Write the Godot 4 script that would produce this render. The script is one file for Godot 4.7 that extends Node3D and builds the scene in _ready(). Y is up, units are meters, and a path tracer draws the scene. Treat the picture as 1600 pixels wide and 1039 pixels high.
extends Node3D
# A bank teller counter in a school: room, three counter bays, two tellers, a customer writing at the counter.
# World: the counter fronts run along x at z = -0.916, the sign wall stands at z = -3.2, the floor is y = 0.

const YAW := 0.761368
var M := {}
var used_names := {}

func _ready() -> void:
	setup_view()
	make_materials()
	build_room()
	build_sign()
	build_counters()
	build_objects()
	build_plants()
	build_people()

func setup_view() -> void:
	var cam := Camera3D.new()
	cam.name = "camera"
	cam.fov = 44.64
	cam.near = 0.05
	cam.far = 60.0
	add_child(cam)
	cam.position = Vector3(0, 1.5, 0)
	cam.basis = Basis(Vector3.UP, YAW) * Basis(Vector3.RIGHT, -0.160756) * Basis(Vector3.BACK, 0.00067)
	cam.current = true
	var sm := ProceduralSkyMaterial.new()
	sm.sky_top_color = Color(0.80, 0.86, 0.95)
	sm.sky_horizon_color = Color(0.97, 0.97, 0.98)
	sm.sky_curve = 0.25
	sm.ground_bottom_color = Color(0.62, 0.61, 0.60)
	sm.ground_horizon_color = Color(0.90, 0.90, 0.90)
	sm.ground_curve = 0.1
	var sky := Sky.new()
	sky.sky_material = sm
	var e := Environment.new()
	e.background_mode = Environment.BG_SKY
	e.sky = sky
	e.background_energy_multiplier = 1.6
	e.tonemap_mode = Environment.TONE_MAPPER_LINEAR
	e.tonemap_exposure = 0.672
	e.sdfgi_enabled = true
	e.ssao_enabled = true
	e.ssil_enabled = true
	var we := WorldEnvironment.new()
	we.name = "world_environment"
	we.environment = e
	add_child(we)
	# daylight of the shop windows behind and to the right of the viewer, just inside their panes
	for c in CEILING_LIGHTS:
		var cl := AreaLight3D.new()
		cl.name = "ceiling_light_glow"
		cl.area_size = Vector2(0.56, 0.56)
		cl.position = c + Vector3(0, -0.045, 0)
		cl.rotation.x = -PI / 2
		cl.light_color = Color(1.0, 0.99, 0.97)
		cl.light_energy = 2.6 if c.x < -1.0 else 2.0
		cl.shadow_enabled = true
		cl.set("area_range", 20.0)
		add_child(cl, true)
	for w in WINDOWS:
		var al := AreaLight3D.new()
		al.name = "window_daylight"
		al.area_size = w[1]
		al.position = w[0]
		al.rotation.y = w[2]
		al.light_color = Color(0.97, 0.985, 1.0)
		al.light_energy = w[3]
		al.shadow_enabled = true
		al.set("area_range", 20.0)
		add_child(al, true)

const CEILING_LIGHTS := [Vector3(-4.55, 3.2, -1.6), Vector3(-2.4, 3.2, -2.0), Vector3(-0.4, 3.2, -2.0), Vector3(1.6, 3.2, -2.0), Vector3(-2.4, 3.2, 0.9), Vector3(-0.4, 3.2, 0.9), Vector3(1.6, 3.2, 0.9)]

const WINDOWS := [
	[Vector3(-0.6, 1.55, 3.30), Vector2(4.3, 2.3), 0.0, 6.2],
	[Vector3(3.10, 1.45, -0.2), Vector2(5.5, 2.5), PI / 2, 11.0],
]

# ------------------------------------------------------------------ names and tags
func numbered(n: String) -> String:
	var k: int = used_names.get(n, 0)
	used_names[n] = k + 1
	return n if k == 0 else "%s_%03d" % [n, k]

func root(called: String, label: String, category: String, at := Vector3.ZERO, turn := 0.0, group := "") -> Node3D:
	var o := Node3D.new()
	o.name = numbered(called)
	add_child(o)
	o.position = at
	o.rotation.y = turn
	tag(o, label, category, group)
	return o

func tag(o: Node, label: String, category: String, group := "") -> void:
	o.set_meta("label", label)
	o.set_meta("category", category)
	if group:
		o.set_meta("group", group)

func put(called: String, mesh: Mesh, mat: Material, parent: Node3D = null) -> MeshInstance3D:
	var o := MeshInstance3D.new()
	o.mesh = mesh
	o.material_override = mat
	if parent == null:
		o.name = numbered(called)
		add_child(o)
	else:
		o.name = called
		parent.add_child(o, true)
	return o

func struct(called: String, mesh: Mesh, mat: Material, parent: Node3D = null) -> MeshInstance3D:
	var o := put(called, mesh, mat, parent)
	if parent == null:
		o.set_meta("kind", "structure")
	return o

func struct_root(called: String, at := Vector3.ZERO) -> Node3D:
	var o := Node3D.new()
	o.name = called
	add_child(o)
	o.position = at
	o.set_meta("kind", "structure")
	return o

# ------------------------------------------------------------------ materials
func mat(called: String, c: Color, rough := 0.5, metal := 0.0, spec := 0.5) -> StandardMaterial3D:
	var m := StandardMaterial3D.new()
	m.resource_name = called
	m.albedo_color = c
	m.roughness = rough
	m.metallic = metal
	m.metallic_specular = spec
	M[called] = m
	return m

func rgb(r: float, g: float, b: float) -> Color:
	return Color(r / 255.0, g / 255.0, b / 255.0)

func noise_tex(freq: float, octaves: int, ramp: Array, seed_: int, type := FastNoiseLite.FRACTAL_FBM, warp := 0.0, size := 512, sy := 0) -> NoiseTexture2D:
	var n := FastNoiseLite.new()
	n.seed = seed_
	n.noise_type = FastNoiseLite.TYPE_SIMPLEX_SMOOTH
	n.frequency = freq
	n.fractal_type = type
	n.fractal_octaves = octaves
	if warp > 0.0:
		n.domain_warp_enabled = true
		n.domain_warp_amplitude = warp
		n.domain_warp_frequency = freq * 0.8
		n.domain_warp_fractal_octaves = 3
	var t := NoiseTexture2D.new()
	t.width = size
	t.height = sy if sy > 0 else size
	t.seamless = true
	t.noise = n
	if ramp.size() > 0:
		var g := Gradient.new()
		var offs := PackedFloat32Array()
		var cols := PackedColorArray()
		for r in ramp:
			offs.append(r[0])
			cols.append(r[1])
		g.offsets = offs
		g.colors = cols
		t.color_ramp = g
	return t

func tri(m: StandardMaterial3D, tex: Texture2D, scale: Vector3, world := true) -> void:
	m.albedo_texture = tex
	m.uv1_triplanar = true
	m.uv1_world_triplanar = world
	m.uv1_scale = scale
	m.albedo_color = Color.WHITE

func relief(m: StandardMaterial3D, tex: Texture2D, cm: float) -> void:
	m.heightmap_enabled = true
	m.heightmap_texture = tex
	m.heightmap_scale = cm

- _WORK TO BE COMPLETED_
The listing above should be transcribed in full, exactly as written.

- _WRITTEN RESPONSE_
Write the Godot 4 script that would produce this render. The script is one file for Godot 4.7 that extends Node3D and builds the scene in _ready(). Y is up, units are meters, and a path tracer draws the scene. Treat the picture as 1600 pixels wide and 1039 pixels high.
extends Node3D
# A bank teller counter in a school: room, three counter bays, two tellers, a customer writing at the counter.
# World: the counter fronts run along x at z = -0.916, the sign wall stands at z = -3.2, the floor is y = 0.

const YAW := 0.761368
var M := {}
var used_names := {}

func _ready() -> void:
	setup_view()
	make_materials()
	build_room()
	build_sign()
	build_counters()
	build_objects()
	build_plants()
	build_people()

func setup_view() -> void:
	var cam := Camera3D.new()
	cam.name = "camera"
	cam.fov = 44.64
	cam.near = 0.05
	cam.far = 60.0
	add_child(cam)
	cam.position = Vector3(0, 1.5, 0)
	cam.basis = Basis(Vector3.UP, YAW) * Basis(Vector3.RIGHT, -0.160756) * Basis(Vector3.BACK, 0.00067)
	cam.current = true
	var sm := ProceduralSkyMaterial.new()
	sm.sky_top_color = Color(0.80, 0.86, 0.95)
	sm.sky_horizon_color = Color(0.97, 0.97, 0.98)
	sm.sky_curve = 0.25
	sm.ground_bottom_color = Color(0.62, 0.61, 0.60)
	sm.ground_horizon_color = Color(0.90, 0.90, 0.90)
	sm.ground_curve = 0.1
	var sky := Sky.new()
	sky.sky_material = sm
	var e := Environment.new()
	e.background_mode = Environment.BG_SKY
	e.sky = sky
	e.background_energy_multiplier = 1.6
	e.tonemap_mode = Environment.TONE_MAPPER_LINEAR
	e.tonemap_exposure = 0.672
	e.sdfgi_enabled = true
	e.ssao_enabled = true
	e.ssil_enabled = true
	var we := WorldEnvironment.new()
	we.name = "world_environment"
	we.environment = e
	add_child(we)
	# daylight of the shop windows behind and to the right of the viewer, just inside their panes
	for c in CEILING_LIGHTS:
		var cl := AreaLight3D.new()
		cl.name = "ceiling_light_glow"
		cl.area_size = Vector2(0.56, 0.56)
		cl.position = c + Vector3(0, -0.045, 0)
		cl.rotation.x = -PI / 2
		cl.light_color = Color(1.0, 0.99, 0.97)
		cl.light_energy = 2.6 if c.x < -1.0 else 2.0
		cl.shadow_enabled = true
		cl.set("area_range", 20.0)
		add_child(cl, true)
	for w in WINDOWS:
		var al := AreaLight3D.new()
		al.name = "window_daylight"
		al.area_size = w[1]
		al.position = w[0]
		al.rotation.y = w[2]
		al.light_color = Color(0.97, 0.985, 1.0)
		al.light_energy = w[3]
		al.shadow_enabled = true
		al.set("area_range", 20.0)
		add_child(al, true)

const CEILING_LIGHTS := [Vector3(-4.55, 3.2, -1.6), Vector3(-2.4, 3.2, -2.0), Vector3(-0.4, 3.2, -2.0), Vector3(1.6, 3.2, -2.0), Vector3(-2.4, 3.2, 0.9), Vector3(-0.4, 3.2, 0.9), Vector3(1.6, 3.2, 0.9)]

const WINDOWS := [
	[Vector3(-0.6, 1.55, 3.30), Vector2(4.3, 2.3), 0.0, 6.2],
	[Vector3(3.10, 1.45, -0.2), Vector2(5.5, 2.5), PI / 2, 11.0],
]

# ------------------------------------------------------------------ names and tags
func numbered(n: String) -> String:
	var k: int = used_names.get(n, 0)
	used_names[n] = k + 1
	return n if k == 0 else "%s_%03d" % [n, k]

func root(called: String, label: String, category: String, at := Vector3.ZERO, turn := 0.0, group := "") -> Node3D:
	var o := Node3D.new()
	o.name = numbered(called)
	add_child(o)
	o.position = at
	o.rotation.y = turn
	tag(o, label, category, group)
	return o

func tag(o: Node, label: String, category: String, group := "") -> void:
	o.set_meta("label", label)
	o.set_meta("category", category)
	if group:
		o.set_meta("group", group)

func put(called: String, mesh: Mesh, mat: Material, parent: Node3D = null) -> MeshInstance3D:
	var o := MeshInstance3D.new()
	o.mesh = mesh
	o.material_override = mat
	if parent == null:
		o.name = numbered(called)
		add_child(o)
	else:
		o.name = called
		parent.add_child(o, true)
	return o

func struct(called: String, mesh: Mesh, mat: Material, parent: Node3D = null) -> MeshInstance3D:
	var o := put(called, mesh, mat, parent)
	if parent == null:
		o.set_meta("kind", "structure")
	return o

func struct_root(called: String, at := Vector3.ZERO) -> Node3D:
	var o := Node3D.new()
	o.name = called
	add_child(o)
	o.position = at
	o.set_meta("kind", "structure")
	return o

# ------------------------------------------------------------------ materials
func mat(called: String, c: Color, rough := 0.5, metal := 0.0, spec := 0.5) -> StandardMaterial3D:
	var m := StandardMaterial3D.new()
	m.resource_name = called
	m.albedo_color = c
	m.roughness = rough
	m.metallic = metal
	m.metallic_specular = spec
	M[called] = m
	return m

func rgb(r: float, g: float, b: float) -> Color:
	return Color(r / 255.0, g / 255.0, b / 255.0)

func noise_tex(freq: float, octaves: int, ramp: Array, seed_: int, type := FastNoiseLite.FRACTAL_FBM, warp := 0.0, size := 512, sy := 0) -> NoiseTexture2D:
	var n := FastNoiseLite.new()
	n.seed = seed_
	n.noise_type = FastNoiseLite.TYPE_SIMPLEX_SMOOTH
	n.frequency = freq
	n.fractal_type = type
	n.fractal_octaves = octaves
	if warp > 0.0:
		n.domain_warp_enabled = true
		n.domain_warp_amplitude = warp
		n.domain_warp_frequency = freq * 0.8
		n.domain_warp_fractal_octaves = 3
	var t := NoiseTexture2D.new()
	t.width = size
	t.height = sy if sy > 0 else size
	t.seamless = true
	t.noise = n
	if ramp.size() > 0:
		var g := Gradient.new()
		var offs := PackedFloat32Array()
		var cols := PackedColorArray()
		for r in ramp:
			offs.append(r[0])
			cols.append(r[1])
		g.offsets = offs
		g.colors = cols
		t.color_ramp = g
	return t

func tri(m: StandardMaterial3D, tex: Texture2D, scale: Vector3, world := true) -> void:
	m.albedo_texture = tex
	m.uv1_triplanar = true
	m.uv1_world_triplanar = world
	m.uv1_scale = scale
	m.albedo_color = Color.WHITE

func relief(m: StandardMaterial3D, tex: Texture2D, cm: float) -> void:
	m.heightmap_enabled = true
	m.heightmap_texture = tex
	m.heightmap_scale = cm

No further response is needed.